In the records below, find the line with "Recreate this scene as a Blender Python (bpy) script. Use" and repeat it and every line after it, exactly, without any pictures.
─── Information shown
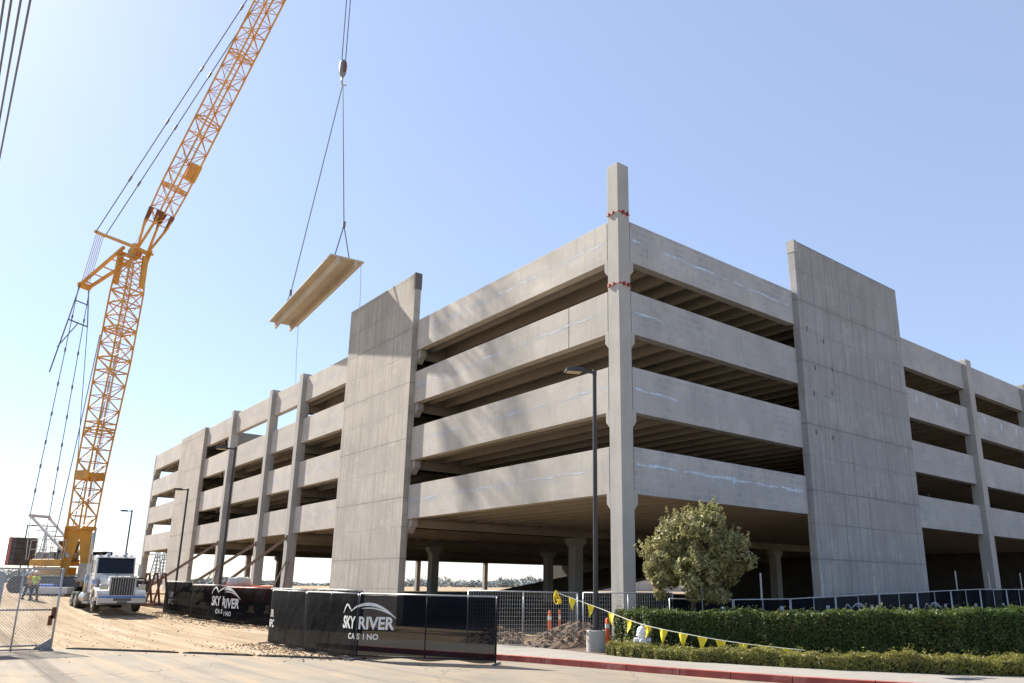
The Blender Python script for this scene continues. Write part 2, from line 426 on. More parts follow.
# shear walls (left face, right face): tops fitted to image coordinates
w1 = MB().box(-.3,.1,16.62,25.4,-.2,19.9).build('shear_wall', M['wall_lit'], gar, bevel=.01); w1['label'] = 'tall shear wall of the left face crossed by a diagonal shadow'
MB().box(-.315,.13,16.605,16.76,18.9,19.915).build('end_cap', M['patch'], w1)
w2 = MB().box(-.3,.1,58.4,67.2,-.2,17.1).build('shear_wall', M['wall_lit'], gar, bevel=.01); w2['label'] = 'far shear wall of the left face, level with the parapet'
w3 = MB().box(12.5,23.25,-.3,.1,-.2,19.76).build('shear_wall', M['wall_shade'], gar, bevel=.01); w3['label'] = 'tall shear wall of the right face in shade'
MB().box(12.485,12.8,-.315,.12,19.1,19.775).build('end_cap', M['conc'], w3)
for (x,z) in ((13.1,15.0),(14.6,14.6),(13.3,11.6),(15.0,11.9),(13.2,9.6),(14.7,9.5),(15.2,13.2),(13.6,13.0)): MB().box(x-.06,x+.06,-.304,-.29,z-.13,z+.13).build('form_pocket', M['patch'], w3)
# edge columns hidden beside the walls, and the columns of the right face
if True:
    for b in GB:
        MB().prism([(16.3,b-.01),(16.75,b-.01),(16.75,b-.75),(16.45,b-.45),(16.3,b-.4)], 'x', .12,.5).build('bracket', M['conc'], gar)
for x in (32.65, 42.6, 52.6):
    MB().box(x-.38,x+.38,-.3,.4,-.2,17.2).build('column', M['conc'], gar, bevel=.015)
# spandrels
def film_strip(a, b, z, n, off, vert, parent, slope=-.05, dens=.6, th=.04):
    """broken run of pale film along a spandrel; vert('left'/'right')"""
    f = MB(); t = a; dt = .07; k1 = random.uniform(0,50); prev = None
    while t < b:
        base_ = math.sin(t*1.1+k1)*.5+math.sin(t*2.7+k1*2)*.45+math.sin(t*6.3+k1*3)*.35
        w = th*max(0, .35 + base_*.55 + dens - .6)*random.uniform(.5,1.35) + (0 if base_ < .2-dens else .006)
        zz = z + slope*(t-a)/(b-a) + .025*math.sin(t*3.1+k1)
        if w > .012:
            up_ = zz + w*random.uniform(.5,1.2); dn_ = zz - w*random.uniform(.5,1.2)
            cur = len(f.v)
            f.v += [(-off,t,dn_),(-off,t,up_)] if vert == 'left' else [(t,-off,dn_),(t,-off,up_)]
            if prev is not None: f.f.append((prev,prev+1,cur+1,cur)); f.mi.append(0)
            prev = cur
        else: prev = None
        t += dt
    return f.build('film_residue', M['film_l' if vert == 'left' else 'film'], parent, fix=False)
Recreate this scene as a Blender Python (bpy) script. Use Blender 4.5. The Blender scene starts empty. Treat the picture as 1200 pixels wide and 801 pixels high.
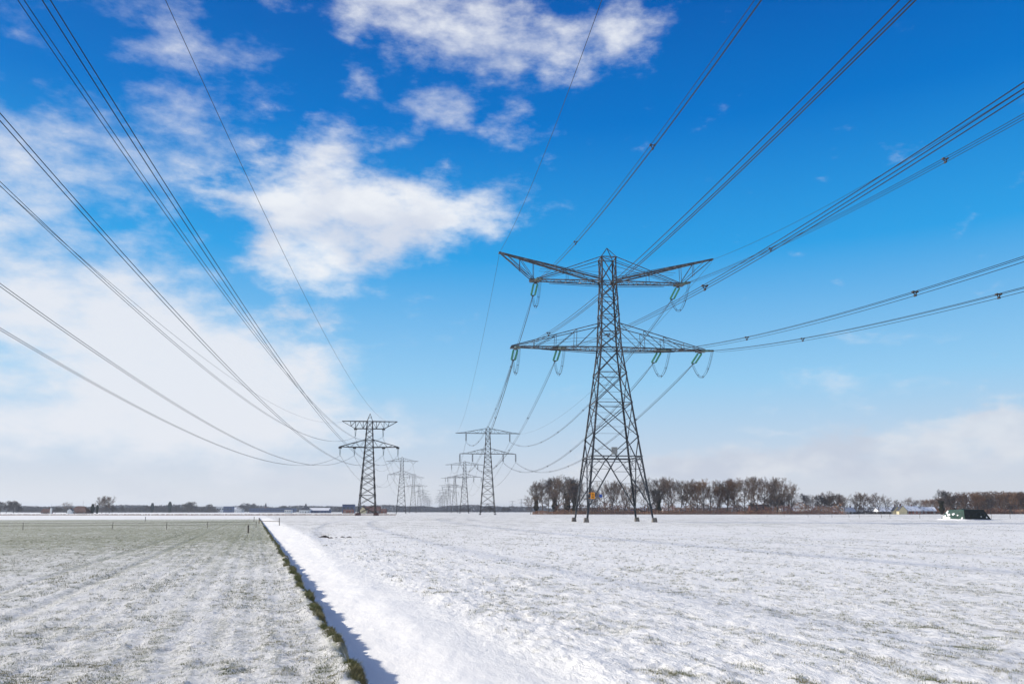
import bpy, math, random
import numpy as np
from mathutils import Vector, Matrix

R = math.radians
sc = bpy.context.scene
col = sc.collection

# ------------------------------------------------------------------ camera
CAM_H = 1.9
PITCH = math.atan(.175)
F_PX = 933.3                      # focal length in photo pixels (photo 1200 wide)
cd = bpy.data.cameras.new('camera'); cam = bpy.data.objects.new('camera', cd); col.objects.link(cam)
cd.lens = 28.0; cd.sensor_width = 36.0; cd.shift_y = 35.2/1200
cd.clip_start = .1; cd.clip_end = 30000
cam.location = (0, 0, CAM_H); cam.rotation_euler = (math.pi/2+PITCH, 0, 0)
sc.camera = cam

# ------------------------------------------------------------------ sun, sky, exposure
SUN_AZ, SUN_EL = 70.0, 27.5       # degrees left of the view direction, above the horizon
sd = bpy.data.lights.new('sun', 'SUN'); sun = bpy.data.objects.new('sun', sd); col.objects.link(sun)
sd.energy = 4.75; sd.angle = R(.7); sd.color = (1, .935, .83)
sv = Vector((-math.sin(R(SUN_AZ))*math.cos(R(SUN_EL)), math.cos(R(SUN_AZ))*math.cos(R(SUN_EL)), math.sin(R(SUN_EL))))
sun.rotation_euler = sv.to_track_quat('Z', 'Y').to_euler(); sun.location = (-60, 20, 80)
sc.view_settings.view_transform = 'Standard'; sc.view_settings.look = 'None'
sc.view_settings.gamma = 1; sc.view_settings.use_curve_mapping = False
sc.view_settings.exposure = 0.14
sc.cycles.max_bounces = 5; sc.cycles.diffuse_bounces = 2; sc.cycles.glossy_bounces = 2
sc.cycles.volume_bounces = 0; sc.cycles.transparent_max_bounces = 6


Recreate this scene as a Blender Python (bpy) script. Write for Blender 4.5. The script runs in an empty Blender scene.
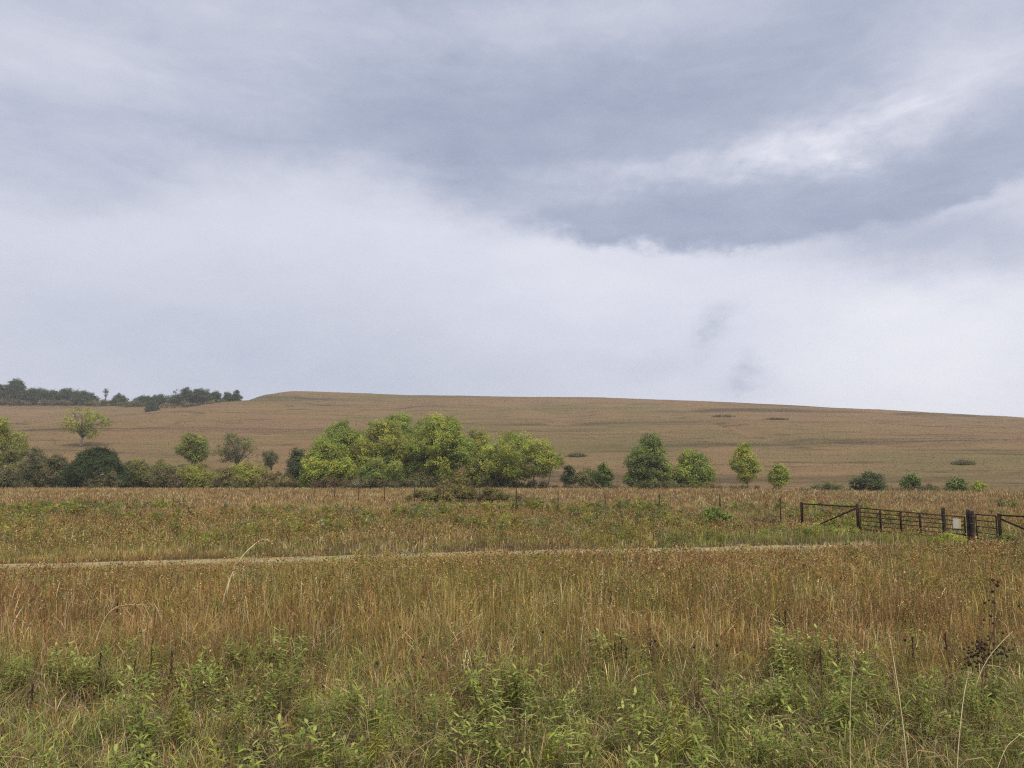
──────
- Output of the exercise -
Recreate this scene as a Blender Python (bpy) script. Use Blender 4.5. The Blender scene starts empty. Treat the picture as 1200 pixels wide and 801 pixels high.
import bpy, math, random
import numpy as np
from mathutils import Vector, Matrix

R = math.radians
sc = bpy.context.scene
col = sc.collection

# ------------------------------------------------------------------ camera
CAM_H = 1.9
PITCH = math.atan(.175)
F_PX = 933.3                      # focal length in photo pixels (photo 1200 wide)
cd = bpy.data.cameras.new('camera'); cam = bpy.data.objects.new('camera', cd); col.objects.link(cam)
cd.lens = 28.0; cd.sensor_width = 36.0; cd.shift_y = 35.2/1200
cd.clip_start = .1; cd.clip_end = 30000
cam.location = (0, 0, CAM_H); cam.rotation_euler = (math.pi/2+PITCH, 0, 0)
sc.camera = cam

# ------------------------------------------------------------------ sun, sky, exposure
SUN_AZ, SUN_EL = 70.0, 27.5       # degrees left of the view direction, above the horizon
sd = bpy.data.lights.new('sun', 'SUN'); sun = bpy.data.objects.new('sun', sd); col.objects.link(sun)
sd.energy = 4.75; sd.angle = R(.7); sd.color = (1, .935, .83)
sv = Vector((-math.sin(R(SUN_AZ))*math.cos(R(SUN_EL)), math.cos(R(SUN_AZ))*math.cos(R(SUN_EL)), math.sin(R(SUN_EL))))
sun.rotation_euler = sv.to_track_quat('Z', 'Y').to_euler(); sun.location = (-60, 20, 80)
sc.view_settings.view_transform = 'Standard'; sc.view_settings.look = 'None'
sc.view_settings.gamma = 1; sc.view_settings.use_curve_mapping = False
sc.view_settings.exposure = 0.14
sc.cycles.max_bounces = 5; sc.cycles.diffuse_bounces = 2; sc.cycles.glossy_bounces = 2
sc.cycles.volume_bounces = 0; sc.cycles.transparent_max_bounces = 6


Recreate this scene as a Blender Python (bpy) script. Write for Blender 4.5. The script runs in an empty Blender scene.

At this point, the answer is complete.